As anticipation builds up with crescendos of hope and thwarted promises, we have come to realize that basic humanity hardly changes colours; the good, the bad and the repulsive will continue to forever course through our microscopic everyday and there's no better catalyst for all those quicksilver emotional changes than the visual medium.

With the constancy of our personal dilemmas occupying each work in mention here, we look at some noteworthy exceptions that make sense in these times and at any particular juncture. In a nutshell, each life matters when it comes to representation.



KATHA( THE STORY) is set in a distinctly Bombay setting- a chawl which in itself is a  quaint microcosm of the struggling and working middle classes, teeming with inummerable micro-narratives of their day to day life. Hence a 'story' is ripe to be told from multiple perspectives, bringing us a sense of  community emerging from pinched physical spaces and a genuine camaraderie among residents.

Here, one government clerk's reticence and collective goodwill, his friend's street smart and amoral ways and a young lady they both pine for find representation in sometimes humorous, sometimes earnest and at all times observant sketches, unfolding within the inner world of the chawl and greater ethos of the glorified big city experience outside. Class consciousness and the idea of honesty struggling to raise its head against overconfident markers of personalities is captured with realism and honesty. Naseeruddin Shah, Deepti Naval and Farooque Sheikh sink into their respective embodiments of the common man with elan.

There's a simplicity to the complex ideals of flesh and blood individuals presented in KATHA and the nature of stories shared here applies to any and every era. Its social pulse is, hence, captured  most favourably by maverick director SAI PARANJPYE, spinning her own yarn on the eternal  THE RABBIT AND THE HARE parable.



PAKEEZAH ( THE PURE ONE) is an almost wordless, aesthetically centred tale of a worldly wise courtesan, essayed by the iconic tragedienne Meena Kumari, and in its stillness and languid expressions successfully appropriates the kind of leisurely lifestyles of 19th Century Awadh ( the stately region of North India to which I belong to, being a resident of its most beloved cultural sphere Lucknow)

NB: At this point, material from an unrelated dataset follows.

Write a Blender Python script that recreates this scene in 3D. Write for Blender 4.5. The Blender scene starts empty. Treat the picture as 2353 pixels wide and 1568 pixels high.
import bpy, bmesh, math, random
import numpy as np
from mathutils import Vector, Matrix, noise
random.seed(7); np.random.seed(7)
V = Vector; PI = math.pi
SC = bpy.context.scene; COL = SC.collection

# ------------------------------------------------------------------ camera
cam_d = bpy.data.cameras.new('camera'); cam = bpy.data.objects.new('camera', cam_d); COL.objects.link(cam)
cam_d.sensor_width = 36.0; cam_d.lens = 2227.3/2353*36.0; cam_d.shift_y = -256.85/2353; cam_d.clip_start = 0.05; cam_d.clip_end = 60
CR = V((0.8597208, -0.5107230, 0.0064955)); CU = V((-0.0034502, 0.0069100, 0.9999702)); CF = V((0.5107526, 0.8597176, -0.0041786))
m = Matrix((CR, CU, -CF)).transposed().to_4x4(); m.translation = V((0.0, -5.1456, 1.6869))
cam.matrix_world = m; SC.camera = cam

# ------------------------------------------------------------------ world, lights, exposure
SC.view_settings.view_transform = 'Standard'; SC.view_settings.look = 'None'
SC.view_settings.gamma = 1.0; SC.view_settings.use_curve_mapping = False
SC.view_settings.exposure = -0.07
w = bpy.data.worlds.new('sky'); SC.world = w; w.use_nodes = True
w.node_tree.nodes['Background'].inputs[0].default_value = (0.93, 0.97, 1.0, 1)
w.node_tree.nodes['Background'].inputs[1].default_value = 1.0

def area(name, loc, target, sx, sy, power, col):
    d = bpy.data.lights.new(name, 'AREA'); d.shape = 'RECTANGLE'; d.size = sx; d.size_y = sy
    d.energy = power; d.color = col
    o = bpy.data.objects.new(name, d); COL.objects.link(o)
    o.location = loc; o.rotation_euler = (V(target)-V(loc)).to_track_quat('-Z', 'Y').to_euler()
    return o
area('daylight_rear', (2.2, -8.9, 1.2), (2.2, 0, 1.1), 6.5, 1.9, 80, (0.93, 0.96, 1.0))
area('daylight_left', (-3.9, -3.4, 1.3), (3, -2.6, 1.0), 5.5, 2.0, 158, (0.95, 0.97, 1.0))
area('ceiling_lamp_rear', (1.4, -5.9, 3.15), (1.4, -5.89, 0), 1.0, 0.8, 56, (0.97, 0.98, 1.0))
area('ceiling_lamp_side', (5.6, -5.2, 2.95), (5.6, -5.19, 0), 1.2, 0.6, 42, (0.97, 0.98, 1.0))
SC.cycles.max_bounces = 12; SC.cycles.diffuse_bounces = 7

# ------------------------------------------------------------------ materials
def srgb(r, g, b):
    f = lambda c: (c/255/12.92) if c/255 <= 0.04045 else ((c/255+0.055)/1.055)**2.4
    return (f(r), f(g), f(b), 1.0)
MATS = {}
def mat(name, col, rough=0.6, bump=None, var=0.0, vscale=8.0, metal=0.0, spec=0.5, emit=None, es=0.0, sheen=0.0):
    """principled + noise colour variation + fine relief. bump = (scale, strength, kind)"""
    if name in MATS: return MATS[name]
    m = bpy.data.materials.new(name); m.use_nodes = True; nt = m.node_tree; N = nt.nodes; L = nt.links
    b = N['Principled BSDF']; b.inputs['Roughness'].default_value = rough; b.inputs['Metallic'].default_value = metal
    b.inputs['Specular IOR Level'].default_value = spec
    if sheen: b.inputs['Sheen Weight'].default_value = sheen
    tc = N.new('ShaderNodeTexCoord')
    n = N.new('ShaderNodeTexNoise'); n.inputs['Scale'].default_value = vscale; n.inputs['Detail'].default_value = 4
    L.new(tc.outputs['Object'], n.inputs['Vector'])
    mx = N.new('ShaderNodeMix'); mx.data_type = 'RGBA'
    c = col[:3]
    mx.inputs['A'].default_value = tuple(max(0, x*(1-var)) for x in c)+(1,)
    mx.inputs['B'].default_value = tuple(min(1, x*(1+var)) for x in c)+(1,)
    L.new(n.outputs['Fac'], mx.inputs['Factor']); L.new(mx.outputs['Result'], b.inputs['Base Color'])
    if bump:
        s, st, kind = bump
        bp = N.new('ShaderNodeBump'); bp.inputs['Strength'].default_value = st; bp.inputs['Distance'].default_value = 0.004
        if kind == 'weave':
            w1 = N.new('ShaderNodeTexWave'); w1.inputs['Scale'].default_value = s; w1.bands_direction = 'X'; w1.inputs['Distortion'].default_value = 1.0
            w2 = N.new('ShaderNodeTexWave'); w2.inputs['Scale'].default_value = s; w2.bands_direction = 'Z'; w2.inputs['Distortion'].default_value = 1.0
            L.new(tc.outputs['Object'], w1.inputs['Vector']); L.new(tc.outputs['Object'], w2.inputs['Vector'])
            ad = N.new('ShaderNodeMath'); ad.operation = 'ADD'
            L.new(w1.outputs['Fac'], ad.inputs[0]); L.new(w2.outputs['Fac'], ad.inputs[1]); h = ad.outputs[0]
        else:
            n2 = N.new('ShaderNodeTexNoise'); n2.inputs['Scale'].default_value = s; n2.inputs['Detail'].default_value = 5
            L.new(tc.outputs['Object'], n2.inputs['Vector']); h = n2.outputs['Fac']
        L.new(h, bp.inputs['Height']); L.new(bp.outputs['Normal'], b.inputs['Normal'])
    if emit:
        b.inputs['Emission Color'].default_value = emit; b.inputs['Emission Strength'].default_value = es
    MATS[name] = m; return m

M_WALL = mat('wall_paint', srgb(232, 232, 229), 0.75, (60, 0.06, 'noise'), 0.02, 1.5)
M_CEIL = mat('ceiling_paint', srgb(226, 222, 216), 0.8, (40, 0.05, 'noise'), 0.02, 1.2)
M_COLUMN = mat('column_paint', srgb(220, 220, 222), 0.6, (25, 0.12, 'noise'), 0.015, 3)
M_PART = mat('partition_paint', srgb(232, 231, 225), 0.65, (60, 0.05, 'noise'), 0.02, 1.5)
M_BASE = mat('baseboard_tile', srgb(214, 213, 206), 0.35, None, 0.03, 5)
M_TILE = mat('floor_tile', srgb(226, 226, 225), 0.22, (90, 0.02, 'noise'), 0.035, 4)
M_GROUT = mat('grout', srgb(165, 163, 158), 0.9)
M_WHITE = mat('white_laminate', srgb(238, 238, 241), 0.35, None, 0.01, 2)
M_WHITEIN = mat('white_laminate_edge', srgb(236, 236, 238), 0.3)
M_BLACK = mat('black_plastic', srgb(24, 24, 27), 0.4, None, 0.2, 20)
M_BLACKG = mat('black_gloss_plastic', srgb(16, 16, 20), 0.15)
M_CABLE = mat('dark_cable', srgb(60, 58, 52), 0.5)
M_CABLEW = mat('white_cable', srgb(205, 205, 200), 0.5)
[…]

To modern audiences, that poetic langour and  progression can get a bit much. However, after watching it closely you will come to see it as a sort of mirror reflection of the world of glamour itself: ornate and glittery, with perfectly synced musical cues and dance steps, scores of patrons and fame that decorates legends.  The penetrating truth always remains that the persons at the heart of the legend are raised to the sky and yet remain distanced from a full-fledged social embrace and acceptance. The soul ultimately suffers the humiliation of being judged by the same populace that pines and lusts for the stars. In the case of women, it becomes even more relevant to internalize as a point.